GIVEN REQUEST: Begin at the first line and end at the line containing "col = sc.collection". Extract exactly those lines.

◆ ◆ ◆ ◆

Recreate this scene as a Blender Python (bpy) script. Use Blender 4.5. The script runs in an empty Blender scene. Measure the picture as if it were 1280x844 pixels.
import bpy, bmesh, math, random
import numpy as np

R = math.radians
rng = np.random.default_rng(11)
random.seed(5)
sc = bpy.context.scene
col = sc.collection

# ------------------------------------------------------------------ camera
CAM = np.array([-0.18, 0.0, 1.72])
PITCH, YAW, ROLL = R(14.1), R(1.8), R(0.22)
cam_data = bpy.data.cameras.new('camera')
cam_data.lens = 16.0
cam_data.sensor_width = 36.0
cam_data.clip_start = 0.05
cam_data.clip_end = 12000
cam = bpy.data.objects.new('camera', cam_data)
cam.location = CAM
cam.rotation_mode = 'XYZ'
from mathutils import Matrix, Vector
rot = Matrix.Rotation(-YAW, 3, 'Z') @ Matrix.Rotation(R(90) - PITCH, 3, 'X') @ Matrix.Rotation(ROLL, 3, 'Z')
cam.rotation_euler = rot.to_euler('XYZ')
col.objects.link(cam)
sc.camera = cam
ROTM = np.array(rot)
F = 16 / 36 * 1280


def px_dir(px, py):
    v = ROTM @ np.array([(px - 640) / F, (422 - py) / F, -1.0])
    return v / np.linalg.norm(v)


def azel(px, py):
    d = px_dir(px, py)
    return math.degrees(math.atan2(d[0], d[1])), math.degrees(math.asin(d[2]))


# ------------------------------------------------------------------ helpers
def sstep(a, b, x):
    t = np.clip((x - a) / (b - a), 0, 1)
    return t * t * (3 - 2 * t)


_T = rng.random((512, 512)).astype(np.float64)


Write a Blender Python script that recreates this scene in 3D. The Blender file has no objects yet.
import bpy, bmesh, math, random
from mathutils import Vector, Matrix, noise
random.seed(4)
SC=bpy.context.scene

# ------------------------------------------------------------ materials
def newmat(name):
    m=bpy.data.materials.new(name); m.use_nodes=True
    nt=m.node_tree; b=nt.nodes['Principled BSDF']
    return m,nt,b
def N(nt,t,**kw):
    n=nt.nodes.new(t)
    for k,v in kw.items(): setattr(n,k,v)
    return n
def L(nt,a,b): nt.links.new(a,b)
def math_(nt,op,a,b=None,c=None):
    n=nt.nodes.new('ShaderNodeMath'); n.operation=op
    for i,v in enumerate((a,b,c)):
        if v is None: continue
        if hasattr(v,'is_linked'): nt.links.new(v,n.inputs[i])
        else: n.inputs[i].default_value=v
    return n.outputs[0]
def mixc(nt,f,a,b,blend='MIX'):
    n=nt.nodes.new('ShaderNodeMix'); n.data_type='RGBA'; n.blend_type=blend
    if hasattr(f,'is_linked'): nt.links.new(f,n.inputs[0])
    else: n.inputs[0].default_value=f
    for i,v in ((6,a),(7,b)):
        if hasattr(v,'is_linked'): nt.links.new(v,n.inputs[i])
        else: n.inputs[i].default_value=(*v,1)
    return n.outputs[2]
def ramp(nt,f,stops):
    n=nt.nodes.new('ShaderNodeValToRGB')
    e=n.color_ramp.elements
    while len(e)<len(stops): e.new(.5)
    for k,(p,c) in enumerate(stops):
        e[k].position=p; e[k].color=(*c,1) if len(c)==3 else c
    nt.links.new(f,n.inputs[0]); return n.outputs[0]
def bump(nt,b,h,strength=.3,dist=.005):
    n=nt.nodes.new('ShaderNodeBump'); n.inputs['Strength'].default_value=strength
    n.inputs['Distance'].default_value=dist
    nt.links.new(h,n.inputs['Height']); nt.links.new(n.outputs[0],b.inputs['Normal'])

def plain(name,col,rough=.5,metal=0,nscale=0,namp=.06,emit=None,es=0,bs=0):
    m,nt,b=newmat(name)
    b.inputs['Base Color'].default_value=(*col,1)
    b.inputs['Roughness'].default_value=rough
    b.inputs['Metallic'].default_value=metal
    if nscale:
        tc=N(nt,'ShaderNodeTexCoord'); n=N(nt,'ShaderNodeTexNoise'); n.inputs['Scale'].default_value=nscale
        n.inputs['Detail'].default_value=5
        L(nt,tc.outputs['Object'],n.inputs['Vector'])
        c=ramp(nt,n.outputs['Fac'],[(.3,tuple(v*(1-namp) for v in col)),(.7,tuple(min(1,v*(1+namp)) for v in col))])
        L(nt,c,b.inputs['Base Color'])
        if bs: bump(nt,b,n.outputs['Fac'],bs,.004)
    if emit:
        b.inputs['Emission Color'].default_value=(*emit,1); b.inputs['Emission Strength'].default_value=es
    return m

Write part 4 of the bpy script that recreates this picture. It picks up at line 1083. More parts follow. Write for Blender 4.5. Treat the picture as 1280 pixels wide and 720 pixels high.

◆ ◆ ◆ ◆

ANSWER FOR THIS EXERCISE:
Recreate this scene as a Blender Python (bpy) script. Use Blender 4.5. The script runs in an empty Blender scene. Measure the picture as if it were 1280x844 pixels.
import bpy, bmesh, math, random
import numpy as np

R = math.radians
rng = np.random.default_rng(11)
random.seed(5)
sc = bpy.context.scene
col = sc.collection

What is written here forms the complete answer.